An impulse, not a lifetime career move necessarily. I’ve had it myself, and know many others. It’s a big viewpoint shift, but being a student of zen virtually never pays the rent.
Likewise, Iron Maiden singer Bruce Dickinson has also participated in fencing, and came close to qualifying for the Olympic Trials some years back, and is a licensed commercial pilot. The band has its own plane, which he flies.
What’s up with sharing razor blades in prison? Just what it sounds like or slang?
You forgot test pilot.
We have a lake house in Minnesota so used to hear about him all the time. I thought he had retired years ago, but it looks like he just continued on his path of being a weirdo. Russian tv? OAN wasn’t hiring?
One of my daughter’s besties spent many years at uni, firstly a degree in film studies and finally earned herself a doctorate in gender studies. Late last year, she decided to train to as a cabin crew member for a major international airline. Now she is flying high!!
Huh. Coinkidinkally, I have a friend who left a PhD program in computer science to become a teacher and director for the American Contract Bridge League.
But yeah, almost any career transition in which one end involves college or graduate study probably doesn’t qualify as really “unusual”. People can wind up enrolled in post-secondary education programs immediately after or before doing almost any other job imaginable. Individuals I personally know in that category include not one but two (current) Buddhist monks and one (former) scuba dive instructor in Thailand.
One of the mayors in my fair multi-city got a BSN for her first degree, and eventually earned a doctorate in vocal music, which she also teaches at a local university.
Richard Coles was a member of the Communards band in the 1980s, an out gay campaigner when that was still controversial, became a Church of England vicar, and is now also a TV commentator/presenter on classical music, aming other things, and a novelist.
From about 1998 to 2002, I worked with a younger guy who left the military and went into private security. He was a contract security manager and consultant for a few years and then left to become a security director for a medium-sized company.
I recently had lunch with a buddy who worked with us during that period.
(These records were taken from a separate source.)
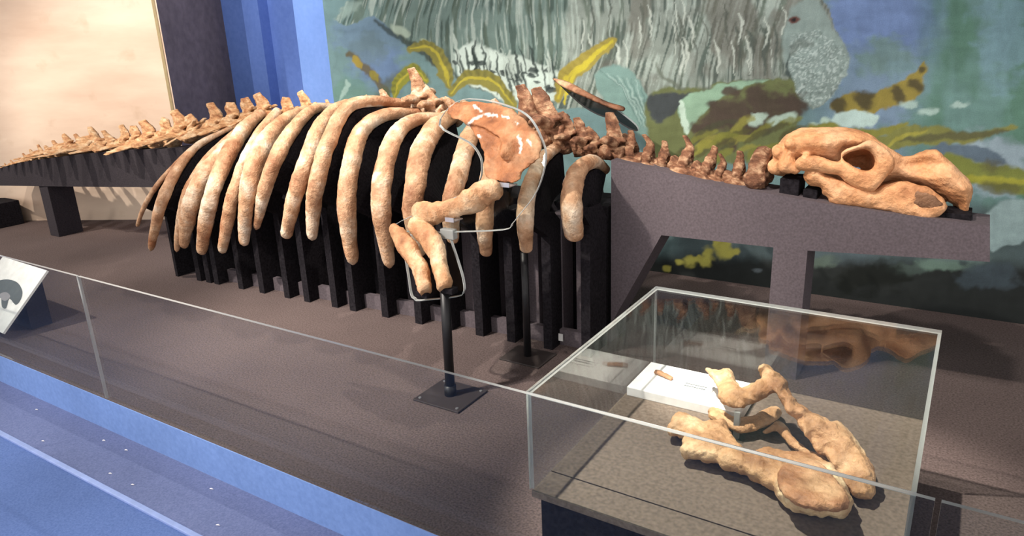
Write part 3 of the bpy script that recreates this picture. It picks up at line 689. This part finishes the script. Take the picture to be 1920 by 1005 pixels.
sk_c = remesh([inflate(cran, sp(2.90), N0, .105, 62, 4, relief=crel, grow=2.5, back=1.75)[:2]]+[ell(ony((px, py), yy), (r_, r_*1.1, r_), None, 2) for px, py, r_, yy in ((1454, 312, .032, 2.83), (1476, 308, .034, 2.80), (1462, 284, .030, 2.82), (1484, 268, .026, 2.80), (1492, 316, .022, 2.79), (1510, 300, .022, 2.775), (1526, 322, .016, 2.78))], .006, 2, .005, 24., 3)
sk_z = remesh([inflate(zyg, sp(2.775), N0, .026, 13, 3.5, holes=[zhole], grow=1.5)[:2]], .005, 2, .002, 30., 4)
sk_m = remesh([inflate(mand, sp(2.80), N0, .034, 20, 4, grow=2.5, relief=lambda uv: -.012*np.exp(-((uv[:, 0]-1738)/26)**4-((uv[:, 1]-375)/14)**4))[:2]], .006, 3, .0045, 26., 5)
bpy.data.objects.remove(skull)
skull = put('skull', sk_c, bone_skull, skel); skull['label'] = 'pale orange skull with deep eye socket'
put('cheek_arch', sk_z, bone_skull, skull)
mm = put('mandible', sk_m, bone_skull, skull)
far = mm.copy(); C.objects.link(far); far.location = mm.location+Vector((0.0, 0.17, 0))
padp = SC([(765, 398), (800, 394), (870, 412), (922, 452), (915, 474), (860, 486), (800, 478), (768, 430)])
pad = put('chewing_plate', remesh([inflate(padp, sp(2.776), N0, .006, 8, 4)[:2]], .004, 1, .003, 60., 2), bone('bone_pad', (96, 68, 52), (120, 88, 66), (146, 108, 80), 8), mm)

# ---- near flipper: shoulder blade, arm bones on a clear plate
def fy(v): return 1.97+(560-v)*0.00143
_fa, _fb, _fc = (ony(p, fy(p[1])) for p in ((780, 550), (1020, 330), (850, 190)))
_fn = (_fb-_fa).cross(_fc-_fa).normalized()
def fl(off=0.):
    A0 = _fa+Vector((0, off, 0))
    def g(u, v):
        d_ = Vector(ray((u, v))); t_ = (A0-Vector((0, 0, EYE))).dot(_fn)/d_.dot(_fn); return Vector((0, 0, EYE))+d_*t_
    return g
C3 = lambda pts: [(600+.398*x, 120+.398*y) for x, y in pts]
C4 = lambda pts: [(700+.4773*x, 300+.4773*y) for x, y in pts]
NF = (0.15, -1, -0.30)
scap_o = C3([(600, 222), (625, 190), (700, 178), (780, 182), (850, 196), (920, 222), (975, 275), (1025, 335), (1046, 388), (1022, 450), (965, 500), (936, 552), (880, 556), (820, 548), (785, 530), (772, 490), (776, 430), (745, 350), (690, 285), (625, 250)])
cracks = [C3([(705, 310), (712, 270), (740, 245), (775, 232)]), C3([(730, 190), (768, 212)]), C3([(790, 228), (840, 236)]), C3([(870, 238), (895, 246)]), C3([(940, 330), (955, 370), (950, 410)]), C3([(930, 225), (950, 240)]), C3([(755, 325), (768, 335)]), C3([(600, 200), (625, 185)]), C3([(985, 350), (1000, 370)]), C3([(930, 268), (938, 276)])]
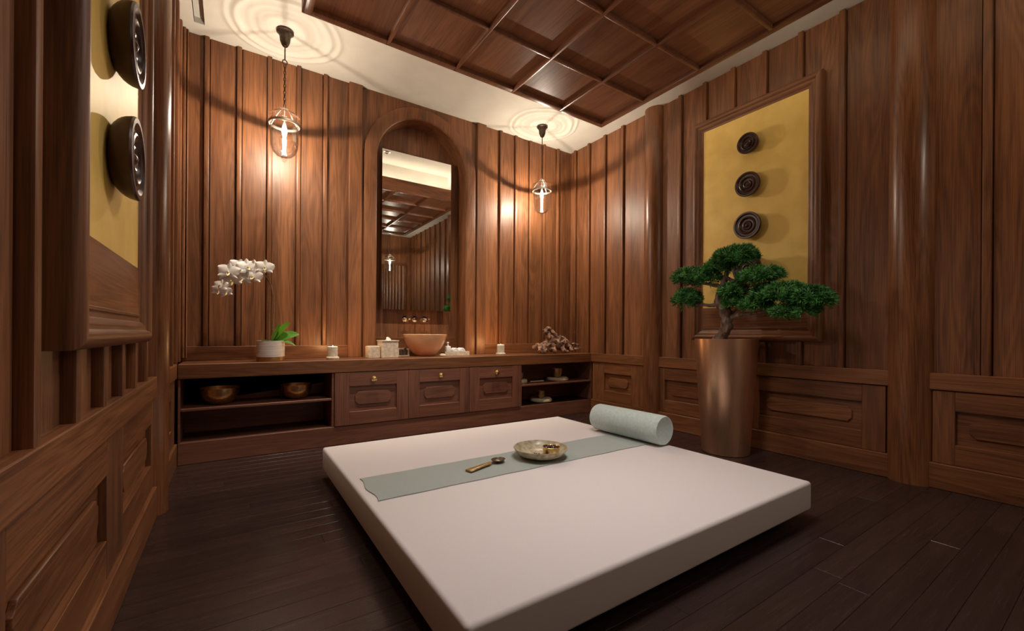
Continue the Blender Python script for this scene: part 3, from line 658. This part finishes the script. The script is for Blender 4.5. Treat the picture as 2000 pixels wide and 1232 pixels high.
# bolster
r = .100; L = .60
pf = [(0, 0), (r * .86, 0), (r * .93, -.003), (r * .96, .002), (r * .995, .012), (r * 1.0, .05), (r * 1.01, L / 2), (r, L - .05), (r * .995, L - .012), (r * .96, L - .002), (r * .93, L + .003), (r * .86, L), (0, L)]
bl = MB().lathe(pf, (0, -L / 2, 0), 48, 'y').build('bolster', SAGEL, None, org=(0, 0, 0)); bl.location = (2.425, 2.10, .2045 + .101); bl.rotation_euler = (0, 0, math.radians(1.5))
tag(bl, 'pale sage green bolster cushion lying across the far end of the mattress runner', 'bolster')
# shallow bowl
bc = (1.575, 2.045); R = .166
bw = MB().lathe([(0, 0), (R * .45, 0), (R * .62, .004), (R * .85, .022), (R * .98, .050), (R, .058), (R * .965, .058), (R * .90, .042), (R * .72, .018), (R * .4, .010), (0, .009)], (*bc, .2065), 40,
        jit=lambda a, h: 1 + .012 * math.sin(8 * a)).build('shallow_bowl', SHELL); tag(bw, 'shallow mottled shell bowl on the sage runner', 'bowl')
cp = MB().lathe([(0, 0), (.046, 0), (.050, .01), (.050, .048), (.053, .052), (.050, .053), (.046, .048), (.046, .02), (0, .018)], (1.625, 2.005, .2165), 28, jit=lambda a, h: 1 + .01 * math.sin(9 * a)).build('small_cup', BRASS)
tag(cp, 'small hammered brass cup standing inside the shell bowl', 'cup')
def pod(name, x, y, z, s, label, grp):
    m = MB()
    for k in range(5):
        a = k * 2 * PI / 5 + random.random(); t = random.uniform(.2, 1.1); d = Vector((math.cos(a) * math.cos(t), math.sin(a) * math.cos(t), math.sin(t)))
        m.tube([Vector((x, y, z)), Vector((x, y, z)) + d * s * .6, Vector((x, y, z)) + d * s], [s * .32, s * .24, s * .05], 6, .5)
    for v in m.v: v.z = max(v.z, z - s * .3)
    o = m.build(name, DARKP); tag(o, label, 'dried pod', grp)
for i in range(5):
    a = i * 1.256; pod('dried_pod', 1.625 + .022 * math.cos(a), 2.005 + .022 * math.sin(a), .258, .020, 'dark dried pod heaped in the small brass cup', 'dark pods in the brass cup')
for i, (dx, dy) in enumerate(((-.045, -.04), (-.03, -.065), (-.06, -.015))):
    pod('dried_pod', bc[0] + dx + .01, bc[1] + dy, .2195 + .006, .020, 'dark dried pod lying loose in the shell bowl beside the cup', 'loose dark pods in the shell bowl')
sc_ = MB().tube([(bc[0] - .10, bc[1] - .02, .230), (bc[0] - .085, bc[1] - .04, .226)], [.012, .012], 12, caps=False).build('bark_curl', CUSH); tag(sc_, 'small pale rolled bark curl at the left side inside the shell bowl', 'bark')
# spoon
spn = thing('serving_spoon', (1.19, 2.05, .206), 'amber handled spoon with a dark round bowl lying on the sage runner', 'spoon')
A = Vector((1.068, 2.022, .212)); B = Vector((1.232, 2.068, .216)); dr = (B - A).normalized(); sd = Vector((-dr.y, dr.x, 0))
hv = []
for t, wd, th in ((0, .024, .005), (.08, .026, .006), (.5, .019, .0065), (.9, .016, .007), (1, .014, .006)):
    c = A.lerp(B, t)
    for k in range(8):
        a = k * PI / 4; q = c + sd * (wd * math.cos(a)) + Vector((0, 0, th * math.sin(a))); hv.append(q)
hf = [(i * 8 + k, i * 8 + (k + 1) % 8, (i + 1) * 8 + (k + 1) % 8, (i + 1) * 8 + k) for i in range(4) for k in range(8)] + [tuple(range(8)), tuple(range(32, 40))]
MB().add(hv, hf).build('handle', AMBER, spn)['label'] = 'amber coloured handle'
MB().tube([B - dr * .003, B + dr * .03], [.006, .005], 8).build('neck', STEEL, spn)
Cc = B + dr * .068; bm_ = MB().lathe([(0, -.006), (.02, -.005), (.034, .002), (.040, .010), (.037, .010), (.030, .004), (.015, -.001), (0, -.002)], (0, 0, 0), 28)
ang = math.atan2(dr.y, dr.x)
for v in bm_.v:
    x, y = v.x * 1.15, v.y * .95; v.x, v.y = Cc.x + x * math.cos(ang) - y * math.sin(ang), Cc.y + x * math.sin(ang) + y * math.cos(ang); v.z += .2135
bm_.build('spoon_bowl', HORN, spn)
MB().lathe([(0, 0), (.011, .001), (.008, .004), (0, .005)], (Cc.x, Cc.y, .2115), 12).build('inlay', CUSH, spn)

# ------------------------------------------------------------------ planter and tree
PX, PY = 3.372, 1.912
pn = MB().lathe([(0, 0), (.170, 0), (.176, .004), (.190, .22), (.215, .60), (.236, .915), (.236, .920), (.226, .920), (.222, .88), (0, .88)], (PX, PY, 0), 64).build('tall_planter', COPPER)
tag(pn, 'tall tapered brushed copper planter standing on the floor at the right wall', 'planter')
ppm = MB()
for i in range(260):
    a = random.random() * 2 * PI; rr = .212 * math.sqrt(random.random()); q = random.uniform(.008, .016)
    ppm.lathe([(0, -q * .4), (q * .8, -q * .1), (q * .7, q * .3), (0, q * .5)], (PX + rr * math.cos(a), PY + rr * math.sin(a), .886 + q * .3 + .012 * (1 - rr / .21)), 6)
pp_ = ppm.build('pebble_top', PEBBLE, pn); pp_['kind'] = 'stuff'
tree = thing('cloud_pruned_tree', (PX, 1.95, .89), 'small cloud pruned evergreen tree with a twisting trunk growing in the copper planter', 'tree')
TX = 3.365
def smooth_path(pts, n=6):
    pts = [Vector(p) for p in pts]; out = []
    for i in range(len(pts) - 1):
        p0, p1, p2, p3 = pts[max(i - 1, 0)], pts[i], pts[i + 1], pts[min(i + 2, len(pts) - 1)]
        for k in range(n):
            t = k / n; out.append(.5 * ((2 * p1) + (p2 - p0) * t + (2 * p0 - 5 * p1 + 4 * p2 - p3) * t * t + (3 * p1 - p0 - 3 * p2 + p3) * t ** 3))
    return out + [pts[-1]]
def limb(name, pts, rads, seg=12, wob=.35):
    ps = smooth_path(pts); rs = []
    for i in range(len(ps)):
        t = i / (len(ps) - 1) * (len(rads) - 1); a = int(min(t, len(rads) - 2)); rs.append(rads[a] + (rads[a + 1] - rads[a]) * (t - a))
    MB().tube(ps, rs, seg, wob).build(name, BARK, tree)
limb('trunk', [(TX, 1.985, .875), (TX, 1.945, .935), (TX - .01, 1.905, 1.0), (TX - .01, 1.893, 1.075), (TX, 1.915, 1.14), (TX, 1.965, 1.205), (TX, 1.975, 1.25), (TX, 1.955, 1.31), (TX - .01, 1.925, 1.38), (TX - .01, 1.905, 1.44), (TX - .01, 1.895, 1.52)],
     [.066, .045, .042, .046, .044, .036, .030, .026, .024, .020, .012], 14)
limb('root_flare', [(TX - .02, 1.98, .90), (TX - .06, 1.93, .895), (TX - .08, 1.90, .888)], [.03, .02, .01])
limb('root_flare', [(TX, 1.99, .90), (TX - .02, 2.06, .892), (TX - .02, 2.09, .886)], [.03, .018, .009])
for pts, rr in (
    ([(TX, 1.89, 1.085), (TX - .02, 1.80, 1.108), (TX - .02, 1.72, 1.118), (TX - .03, 1.60, 1.130), (TX - .04, 1.50, 1.165), (TX - .04, 1.38, 1.160), (TX - .04, 1.28, 1.15)], [.026, .018, .016, .014, .012, .009, .005]),
    ([(TX, 1.965, 1.21), (TX - .01, 2.04, 1.198), (TX, 2.10, 1.21), (TX - .01, 2.20, 1.215), (TX, 2.26, 1.23)], [.022, .015, .012, .009, .004]),
    ([(TX, 1.945, 1.35), (TX - .01, 2.04, 1.375), (TX - .01, 2.14, 1.40), (TX - .01, 2.26, 1.405), (TX, 2.32, 1.43)], [.018, .014, .011, .008, .004]),
    ([(TX, 1.91, 1.42), (TX + .01, 1.80, 1.36), (TX, 1.70, 1.335), (TX - .01, 1.60, 1.345), (TX - .01, 1.52, 1.36)], [.016, .012, .011, .009, .005]),
    ([(TX, 1.955, 1.24), (TX - .05, 1.90, 1.27), (TX - .08, 1.84, 1.30)], [.014, .010, .005]),
    ([(TX, 1.895, 1.10), (TX + .03, 1.84, 1.16), (TX + .04, 1.78, 1.20)], [.014, .010, .005]),
    ([(TX, 1.91, 1.49), (TX, 1.98, 1.54), (TX - .02, 2.05, 1.55)], [.011, .008, .004])):
    limb('branch', pts, rr, 9, .3)
def pad(cy, cz, ry, rz, rx, n, cx=None):
    cx = cx or TX - .03; m = MB(); rz *= 1.15; n = int(n * 1.2)
    for i in range(n):
        while True:
            p = Vector((random.uniform(-1, 1), random.uniform(-1, 1), random.uniform(-1, 1)))
            if .35 < p.length < 1: break
        if p.z < -.2: p.z *= .5
        if random.random() < .5: p = p / p.length * random.uniform(.85, 1.0)
        c = Vector((cx + p.x * rx, cy + p.y * ry, cz + p.z * rz)) + noise.noise_vector(Vector((i, cy, cz))) * .008
        out = Vector((p.x * .8, p.y * .9, p.z * .6 + .55)).normalized()
        nl = random.randint(10, 14)
        u = out.orthogonal().normalized(); v = out.cross(u)
        for k in range(nl):
            a = 2 * PI * k / nl + random.uniform(-.2, .2); t = random.uniform(.35, 1.35)
            d = (out * math.cos(t) + (u * math.cos(a) + v * math.sin(a)) * math.sin(t)).normalized()
            L = random.uniform(.030, .048); s = d.cross(out)
            if s.length < 1e-3: continue
            s = s.normalized() * random.uniform(.0030, .0045); sag = Vector((0, 0, -.003))
            q = c + d * .004
            m.add([q, q + d * L * .5 + s, q + d * L + sag, q + d * L * .5 - s], [(0, 1, 2, 3)])
    o = m.build('foliage_pad', NEEDLE, tree); o['kind'] = 'stuff'
for a in ((1.82, 1.575, .165, .065, .12, 320), (1.97, 1.50, .10, .055, .09, 110), (2.215, 1.455, .15, .058, .11, 230), (2.06, 1.43, .11, .055, .09, 120),
          (1.63, 1.40, .16, .050, .11, 240), (1.835, 1.30, .10, .045, .09, 110), (2.245, 1.265, .115, .07, .10, 200), (1.50, 1.245, .20, .075, .12, 330),
          (1.66, 1.185, .11, .055, .10, 140), (1.30, 1.215, .13, .06, .10, 190), (1.33, 1.13, .08, .05, .08, 90), (1.83, 1.21, .07, .06, .07, 90), (1.47, 1.12, .10, .035, .09, 60), (1.23, 1.20, .07, .06, .08, 90)):
    pad(*a)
He told me that “Eric” had become a train engineer. He had decided that he didn’t need the hassle of managing anything and he learned that some railroad company offered a 6-month (?) course to drive trains. Been doing it for a year or two and loves it.
Lots of examples exist, and I don’t really know what’s particularly unusual. I know someone who taught special education classes for two years after college and then went to a university to get a Ph.D. in philosophy. She’s now a professor of philosophy and the head of her department.
I knew a woman very well my first time in graduate school. She was getting a master’s in music performance because she played the cello. I dropped out of my first time through a Ph.D. program, which was in linguistics, after getting my master’s in it. I haven’t seen her since then. Meanwhile, I changed to another university where I started on a Ph.D. in mathematics, which is what my bachelor’s degree was in. I dropped out of that Ph.D. program too after getting my master’s in it. I also took some computer science courses because I was told that I should get another master’s in that if I wasn’t getting a Ph.D. in mathematics. I didn’t even finish a master’s in that. Recently, decades after never thinking about the woman who studied cello, I happened to look her up online. She worked as a cellist for awhile, but it became clear that she would never would be a very well paid one. She then went to graduate school in mathematics, got her Ph.D., and spent the rest of her career as a mathematics professor. I had thought of her as the least intelligent of my gang of friends at my first graduate school (who were all quite smart, I admit) and was baffled to find that she got a Ph.D. in mathematics. All of which just shows that I can’t judge people’s intelligence at all.
I know someone who got a bachelor’s degree in fine arts and photography. He then worked for two years as a wedding photographer. He got tired of that and joined the army. They trained him as an analyst. He left the army after six years. He now works for a contractor to an intelligence agency doing similar sorts of analysis.
I used to work in a marketing department for a chain of retail stores. The previous person in my position wanted “a less stressful career”–and became an air traffic controller.
One thing that’s so common that it’s hardly worth mentioning is spending about twenty years in the U.S. military and then moving on to another job for another twenty years or so. After twenty years in the U.S. military, you’re eligible for a pension. It’s not quite enough to live on for the rest of your life, so most people after that time get another job until they’re read to retire.
I always thought the story of actor Daniel Day-Lewis was fascinating. When the producers of Gangs of New York sought him out, they found that he had retired from acting and was working as a cordwainer in Italy. He apparently became interested in the subject when he had a pair of custom shoes made in a shop, and asked the proprietor to train him.
I had never seen the word “cordwainer” before, either.
There’s a woman on another website who was an RN for many years, and she left that career, as in literally walked off the job one day, in order to pursue her retirement dream, 20-plus years earlier than expected. What is that dream? Being a luthier, a maker and maintainer of lutes.